1994: Britain's Labor Party elected Tony Blair its new leader,
succeeding the late John Smith.
1995: At a 16-nation conference in London, the United States and NATO
allies warned Bosnian Serbs that further attacks on U.N. safe havens would draw a
"substantial and decisive response."
1996: Dozens of memorial services were held across the country to
remember the 230 people lost in the crash of TWA Flight 800.
1996: At the Atlanta Olympics, swimmer Tom Dolan gave the United States
its first gold, in the 400-meter individual medley. The men's 800-meter freestyle relay
team also won.
1997: The USS "Constitution," which defended the US during
the War of 1812, set sail under its own power for first time in 116 years, leaving its
temporary anchorage at Marblehead, Massachusetts, for a one-hour voyage marking its 200th
anniversary. (The actual anniversary was the following October.)

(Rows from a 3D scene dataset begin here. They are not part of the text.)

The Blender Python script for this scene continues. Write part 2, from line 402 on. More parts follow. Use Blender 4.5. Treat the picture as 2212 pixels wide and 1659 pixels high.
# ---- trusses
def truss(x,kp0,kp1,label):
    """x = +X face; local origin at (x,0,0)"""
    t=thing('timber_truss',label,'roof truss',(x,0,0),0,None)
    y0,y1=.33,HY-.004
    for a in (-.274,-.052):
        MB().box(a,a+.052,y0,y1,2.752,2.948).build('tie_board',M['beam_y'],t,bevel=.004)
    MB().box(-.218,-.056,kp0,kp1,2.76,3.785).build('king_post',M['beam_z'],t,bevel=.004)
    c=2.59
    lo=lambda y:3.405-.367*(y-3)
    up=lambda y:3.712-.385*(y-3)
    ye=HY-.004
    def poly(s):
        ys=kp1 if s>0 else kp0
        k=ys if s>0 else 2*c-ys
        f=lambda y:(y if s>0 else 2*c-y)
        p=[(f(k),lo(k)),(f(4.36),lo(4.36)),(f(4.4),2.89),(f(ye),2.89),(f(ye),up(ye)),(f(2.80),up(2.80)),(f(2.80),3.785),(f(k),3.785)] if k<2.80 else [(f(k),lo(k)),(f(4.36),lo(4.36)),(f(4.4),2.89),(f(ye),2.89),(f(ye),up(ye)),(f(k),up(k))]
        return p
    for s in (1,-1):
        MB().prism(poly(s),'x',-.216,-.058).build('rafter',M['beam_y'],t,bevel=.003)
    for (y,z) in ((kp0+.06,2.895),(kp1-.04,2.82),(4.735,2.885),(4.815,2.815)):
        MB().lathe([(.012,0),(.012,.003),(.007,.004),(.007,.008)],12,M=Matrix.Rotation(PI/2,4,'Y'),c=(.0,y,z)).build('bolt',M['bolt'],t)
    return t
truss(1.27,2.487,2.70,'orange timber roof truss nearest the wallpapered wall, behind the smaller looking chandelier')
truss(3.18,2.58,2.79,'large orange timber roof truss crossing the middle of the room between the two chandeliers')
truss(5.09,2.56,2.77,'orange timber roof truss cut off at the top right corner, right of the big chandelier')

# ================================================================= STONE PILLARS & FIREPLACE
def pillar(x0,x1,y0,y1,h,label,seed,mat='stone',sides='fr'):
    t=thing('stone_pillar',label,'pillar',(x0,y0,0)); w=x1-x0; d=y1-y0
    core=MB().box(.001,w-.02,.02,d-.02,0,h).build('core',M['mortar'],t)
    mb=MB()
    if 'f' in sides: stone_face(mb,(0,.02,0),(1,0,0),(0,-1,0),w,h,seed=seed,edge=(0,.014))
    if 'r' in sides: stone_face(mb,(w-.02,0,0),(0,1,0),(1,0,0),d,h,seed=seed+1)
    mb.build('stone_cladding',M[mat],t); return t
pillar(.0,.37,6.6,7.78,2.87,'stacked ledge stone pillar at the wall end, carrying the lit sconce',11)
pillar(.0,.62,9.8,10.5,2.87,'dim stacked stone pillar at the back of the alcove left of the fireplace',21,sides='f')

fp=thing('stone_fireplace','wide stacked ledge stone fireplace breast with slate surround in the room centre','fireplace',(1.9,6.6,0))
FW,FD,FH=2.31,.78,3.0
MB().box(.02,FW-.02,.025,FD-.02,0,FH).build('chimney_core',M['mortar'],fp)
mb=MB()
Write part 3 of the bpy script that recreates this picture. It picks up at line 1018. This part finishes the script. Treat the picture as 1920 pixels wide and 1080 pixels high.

1998: The Pentagon said it found no evidence to support allegations in
a CNN report that US troops had used nerve gas during a 1970 operation in Laos designed to
hunt down American defectors.
1998: President Clinton announced a crackdown on nursing homes that
were lax about quality and on states that do a poor job of regulating them.
1998: Astronaut Alan Shepard died in Monterey, California, at age 74.
1998: Actor Robert Young died in Westlake Village, California, at age
91.
1999: Navy divers found the bodies of John F. Kennedy Jr., his wife,
Carolyn, and sister-in-law, Lauren Bessette, in the wreckage of Kennedy's plane in the
Atlantic Ocean off Martha's Vineyard.
1999: Advertising executive David Ogilvy died in Bonnes, France, at age
88.
2000: Special Counsel John C. Danforth concluded "with 100 percent certainty" that the federal government was innocent of wrongdoing in the siege that killed 80 members of the Branch Davidian compound near Waco, Texas, in 1993.
2000: Group of Eight leaders met for an economic summit on the Japanese island of Okinawa, where President Clinton also
futilely sought to soothe long-simmering tensions over the huge American military presence.